- _Your instructions_
The data below should be restated word for word, with every picture omitted.

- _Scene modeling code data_
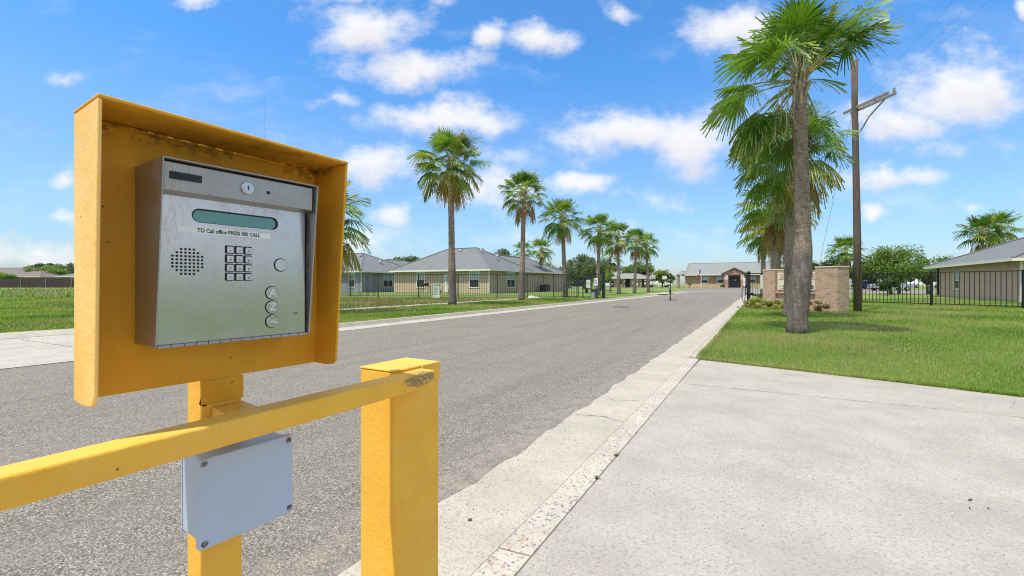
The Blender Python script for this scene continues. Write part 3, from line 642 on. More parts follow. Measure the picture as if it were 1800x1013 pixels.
# ------------------------------------------------------------------ palms
def fan(hub, e, R_, seg, spread, droop, base_col, fold=.12, tipdry=.3, rs=rng):
    """one palmate blade -> (quads, tints)"""
    e = np.array(e); z = np.array((0, 0, 1.)); s = np.cross(e, z); s /= np.linalg.norm(s)+1e-9; nn = np.cross(s, e)
    th = np.linspace(-spread, spread, seg)+rs.normal(0, .01, seg); dth = 2*spread/(seg-1)
    Rk = R_*(.70+.30*np.cos(th*.62))*rs.uniform(.9, 1.05, seg)
    F_ = np.array([.04, .46, .76, 1.0]); Wd = np.array([.5, .5, .19, .015])
    d = np.cos(th)[:, None]*e+np.sin(th)[:, None]*s; pp = -np.sin(th)[:, None]*e+np.cos(th)[:, None]*s
    V = np.zeros((seg, 4, 2, 3)); dr = droop*rs.uniform(.4, 1.9, seg)
    for i, (f, wd) in enumerate(zip(F_, Wd)):
        c = hub+d*(f*Rk)[:, None]-nn*(fold*(np.sin(th)**2)*f*R_)[:, None]
        c = c-z*(dr*(max(0, f-.25)**2)*R_)[:, None]
        hw = (2*Rk*min(f, .5)*math.tan(dth/2)*wd)[:, None]
        V[:, i, 0] = c-pp*hw+nn*.02*R_*f; V[:, i, 1] = c+pp*hw-nn*.02*R_*f
    Q = np.stack([V[:, :3, 0], V[:, :3, 1], V[:, 1:, 1], V[:, 1:, 0]], 2).reshape(-1, 4, 3)
    col = np.array(base_col)*rs.uniform(.8, 1.2); tint = np.repeat((col*rs.uniform(.85, 1.15, (seg, 1)))[:, None], 3, 1)
    dry = np.array((.36, .27, .12)); tint[:, 2] = tint[:, 2]*(1-tipdry)+dry*tipdry
    return Q, tint.reshape(-1, 3)
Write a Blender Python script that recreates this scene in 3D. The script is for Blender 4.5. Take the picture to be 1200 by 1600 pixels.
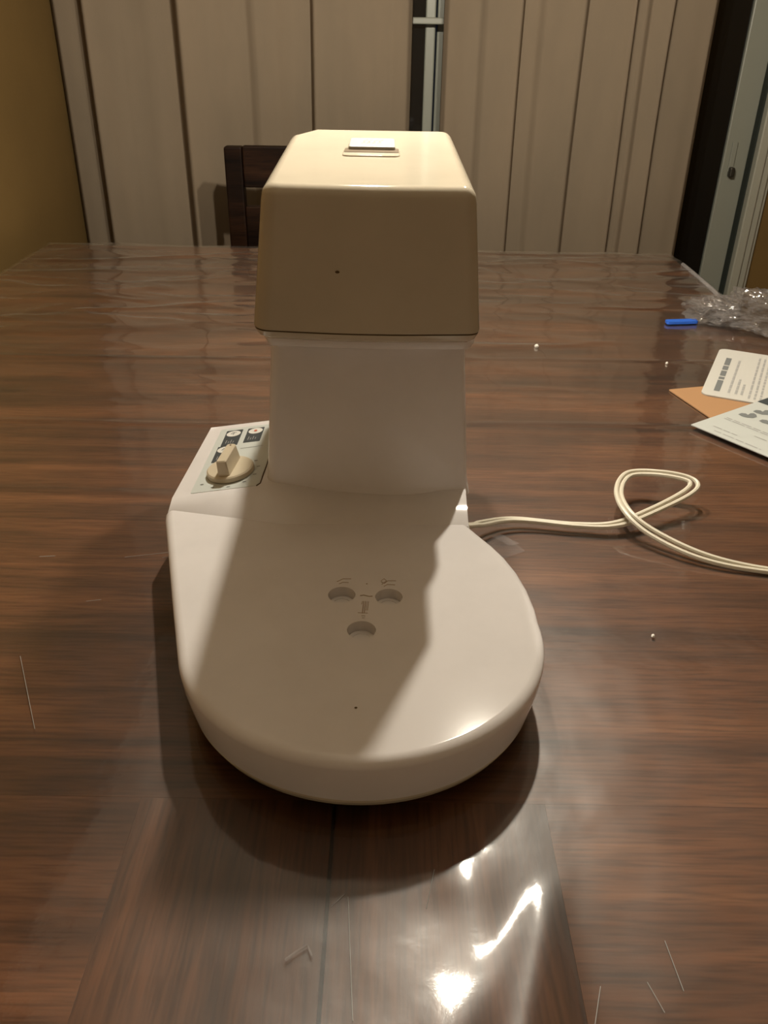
import bpy, bmesh, math, random
from mathutils import Vector, Matrix, noise
R = math.radians
scene = bpy.context.scene
for o in list(bpy.data.objects): bpy.data.objects.remove(o)
col = scene.collection
T = 0.75                       # height of the table top above the floor

# ---------------------------------------------------------------- camera
cam_d = bpy.data.cameras.new('camera'); cam = bpy.data.objects.new('camera', cam_d); col.objects.link(cam)
cam_d.sensor_fit = 'VERTICAL'; cam_d.sensor_height = 24.0; cam_d.lens = 24.0*1300/1600
cam_d.clip_start = 0.02; cam_d.clip_end = 50
cam.matrix_world = Matrix.Translation((0, 0, T+.463)) @ Matrix.Rotation(R(60), 4, 'X') @ Matrix.Rotation(R(1.0), 4, 'Z')
scene.camera = cam
# ---------------------------------------------------------------- night outside, exposure
w = bpy.data.worlds.new('night'); scene.world = w; w.use_nodes = True
w.node_tree.nodes['Background'].inputs[0].default_value = (.004, .005, .008, 1)
w.node_tree.nodes['Background'].inputs[1].default_value = 1
vs = scene.view_settings
vs.view_transform = 'Standard'; vs.look = 'None'; vs.gamma = 1; vs.use_curve_mapping = False
vs.exposure = 0.0
BULB = 2500.0                   # emission strength of the chandelier bulbs
BULB_COL = (1.0, .91, .75, 1)

# ---------------------------------------------------------------- materials
def mat(name, c, rough=.5, spec=.5, metal=0., coat=0., coat_r=.1):
    m = bpy.data.materials.new(name); m.use_nodes = True
    b = m.node_tree.nodes['Principled BSDF']
    b.inputs['Base Color'].default_value = (*c, 1); b.inputs['Roughness'].default_value = rough
    b.inputs['Specular IOR Level'].default_value = spec; b.inputs['Metallic'].default_value = metal
    b.inputs['Coat Weight'].default_value = coat; b.inputs['Coat Roughness'].default_value = coat_r
    return m
def N(m, t, **kw):
    n = m.node_tree.nodes.new(t)
    for k, v in kw.items():
        if k in n.inputs: n.inputs[k].default_value = v
        else: setattr(n, k, v)
    return n
def L(m, a, b): m.node_tree.links.new(a, b)
def B(m): return m.node_tree.nodes['Principled BSDF']
def coords(m, scale, which='Object', rnd=False):
    tc = N(m, 'ShaderNodeTexCoord'); mp = N(m, 'ShaderNodeMapping'); mp.inputs['Scale'].default_value = scale
    L(m, tc.outputs[which], mp.inputs['Vector'])
    if rnd:
        oi = N(m, 'ShaderNodeObjectInfo'); mu = N(m, 'ShaderNodeMath', operation='MULTIPLY'); mu.inputs[1].default_value = 37.0
        cb = N(m, 'ShaderNodeCombineXYZ'); L(m, oi.outputs['Random'], mu.inputs[0])
        for i in range(3): L(m, mu.outputs[0], cb.inputs[i])
        L(m, cb.outputs[0], mp.inputs['Location'])
    return mp.outputs['Vector']
def ramp(m, fac, stops):
    r = N(m, 'ShaderNodeValToRGB'); L(m, fac, r.inputs['Fac']); e = r.color_ramp.elements
    while len(e) < len(stops): e.new(.5)
    for i, (p, c) in enumerate(stops): e[i].position = p; e[i].color = (*c, 1)
    return r.outputs['Color']
def bump(m, h, strength, dist, bsdf=None, sock='Normal'):
    b = N(m, 'ShaderNodeBump'); b.inputs['Strength'].default_value = strength; b.inputs['Distance'].default_value = dist
    L(m, h, b.inputs['Height']); L(m, b.outputs[0], (bsdf or B(m)).inputs[sock]); return b

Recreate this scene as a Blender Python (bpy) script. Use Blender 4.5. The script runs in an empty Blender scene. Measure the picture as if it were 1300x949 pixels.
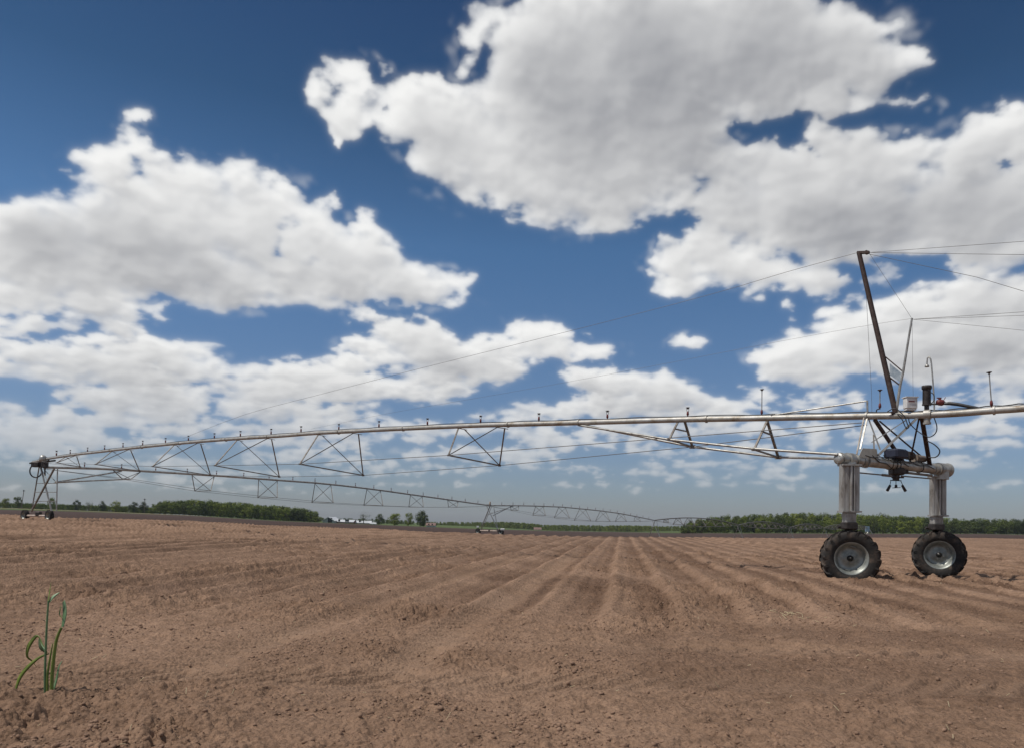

- _Complete response_
The Blender Python script for this scene continues. Write part 3, from line 642 on. More parts follow. Measure the picture as if it were 1800x1013 pixels.
# ------------------------------------------------------------------ palms
def fan(hub, e, R_, seg, spread, droop, base_col, fold=.12, tipdry=.3, rs=rng):
    """one palmate blade -> (quads, tints)"""
    e = np.array(e); z = np.array((0, 0, 1.)); s = np.cross(e, z); s /= np.linalg.norm(s)+1e-9; nn = np.cross(s, e)
    th = np.linspace(-spread, spread, seg)+rs.normal(0, .01, seg); dth = 2*spread/(seg-1)
    Rk = R_*(.70+.30*np.cos(th*.62))*rs.uniform(.9, 1.05, seg)
    F_ = np.array([.04, .46, .76, 1.0]); Wd = np.array([.5, .5, .19, .015])
    d = np.cos(th)[:, None]*e+np.sin(th)[:, None]*s; pp = -np.sin(th)[:, None]*e+np.cos(th)[:, None]*s
    V = np.zeros((seg, 4, 2, 3)); dr = droop*rs.uniform(.4, 1.9, seg)
    for i, (f, wd) in enumerate(zip(F_, Wd)):
        c = hub+d*(f*Rk)[:, None]-nn*(fold*(np.sin(th)**2)*f*R_)[:, None]
        c = c-z*(dr*(max(0, f-.25)**2)*R_)[:, None]
        hw = (2*Rk*min(f, .5)*math.tan(dth/2)*wd)[:, None]
        V[:, i, 0] = c-pp*hw+nn*.02*R_*f; V[:, i, 1] = c+pp*hw-nn*.02*R_*f
    Q = np.stack([V[:, :3, 0], V[:, :3, 1], V[:, 1:, 1], V[:, 1:, 0]], 2).reshape(-1, 4, 3)
    col = np.array(base_col)*rs.uniform(.8, 1.2); tint = np.repeat((col*rs.uniform(.85, 1.15, (seg, 1)))[:, None], 3, 1)
    dry = np.array((.36, .27, .12)); tint[:, 2] = tint[:, 2]*(1-tipdry)+dry*tipdry
    return Q, tint.reshape(-1, 3)
Write a Blender Python script that recreates this scene in 3D. The script is for Blender 4.5. Take the picture to be 1200 by 1600 pixels.
import bpy, bmesh, math, random
from mathutils import Vector, Matrix, noise
R = math.radians
scene = bpy.context.scene
for o in list(bpy.data.objects): bpy.data.objects.remove(o)
col = scene.collection
T = 0.75                       # height of the table top above the floor

# ---------------------------------------------------------------- camera
cam_d = bpy.data.cameras.new('camera'); cam = bpy.data.objects.new('camera', cam_d); col.objects.link(cam)
cam_d.sensor_fit = 'VERTICAL'; cam_d.sensor_height = 24.0; cam_d.lens = 24.0*1300/1600
cam_d.clip_start = 0.02; cam_d.clip_end = 50
cam.matrix_world = Matrix.Translation((0, 0, T+.463)) @ Matrix.Rotation(R(60), 4, 'X') @ Matrix.Rotation(R(1.0), 4, 'Z')
scene.camera = cam
# ---------------------------------------------------------------- night outside, exposure
w = bpy.data.worlds.new('night'); scene.world = w; w.use_nodes = True
w.node_tree.nodes['Background'].inputs[0].default_value = (.004, .005, .008, 1)
w.node_tree.nodes['Background'].inputs[1].default_value = 1
vs = scene.view_settings
vs.view_transform = 'Standard'; vs.look = 'None'; vs.gamma = 1; vs.use_curve_mapping = False
vs.exposure = 0.0
BULB = 2500.0                   # emission strength of the chandelier bulbs
BULB_COL = (1.0, .91, .75, 1)

# ---------------------------------------------------------------- materials
def mat(name, c, rough=.5, spec=.5, metal=0., coat=0., coat_r=.1):
    m = bpy.data.materials.new(name); m.use_nodes = True
    b = m.node_tree.nodes['Principled BSDF']
    b.inputs['Base Color'].default_value = (*c, 1); b.inputs['Roughness'].default_value = rough
    b.inputs['Specular IOR Level'].default_value = spec; b.inputs['Metallic'].default_value = metal
    b.inputs['Coat Weight'].default_value = coat; b.inputs['Coat Roughness'].default_value = coat_r
    return m
def N(m, t, **kw):
    n = m.node_tree.nodes.new(t)
    for k, v in kw.items():
        if k in n.inputs: n.inputs[k].default_value = v
        else: setattr(n, k, v)
    return n
def L(m, a, b): m.node_tree.links.new(a, b)
def B(m): return m.node_tree.nodes['Principled BSDF']
def coords(m, scale, which='Object', rnd=False):
    tc = N(m, 'ShaderNodeTexCoord'); mp = N(m, 'ShaderNodeMapping'); mp.inputs['Scale'].default_value = scale
    L(m, tc.outputs[which], mp.inputs['Vector'])
    if rnd:
        oi = N(m, 'ShaderNodeObjectInfo'); mu = N(m, 'ShaderNodeMath', operation='MULTIPLY'); mu.inputs[1].default_value = 37.0
        cb = N(m, 'ShaderNodeCombineXYZ'); L(m, oi.outputs['Random'], mu.inputs[0])
        for i in range(3): L(m, mu.outputs[0], cb.inputs[i])
        L(m, cb.outputs[0], mp.inputs['Location'])
    return mp.outputs['Vector']
def ramp(m, fac, stops):
    r = N(m, 'ShaderNodeValToRGB'); L(m, fac, r.inputs['Fac']); e = r.color_ramp.elements
    while len(e) < len(stops): e.new(.5)
    for i, (p, c) in enumerate(stops): e[i].position = p; e[i].color = (*c, 1)
    return r.outputs['Color']
def bump(m, h, strength, dist, bsdf=None, sock='Normal'):
    b = N(m, 'ShaderNodeBump'); b.inputs['Strength'].default_value = strength; b.inputs['Distance'].default_value = dist
    L(m, h, b.inputs['Height']); L(m, b.outputs[0], (bsdf or B(m)).inputs[sock]); return b

Recreate this scene as a Blender Python (bpy) script. Use Blender 4.5. The script runs in an empty Blender scene. Measure the picture as if it were 1300x949 pixels.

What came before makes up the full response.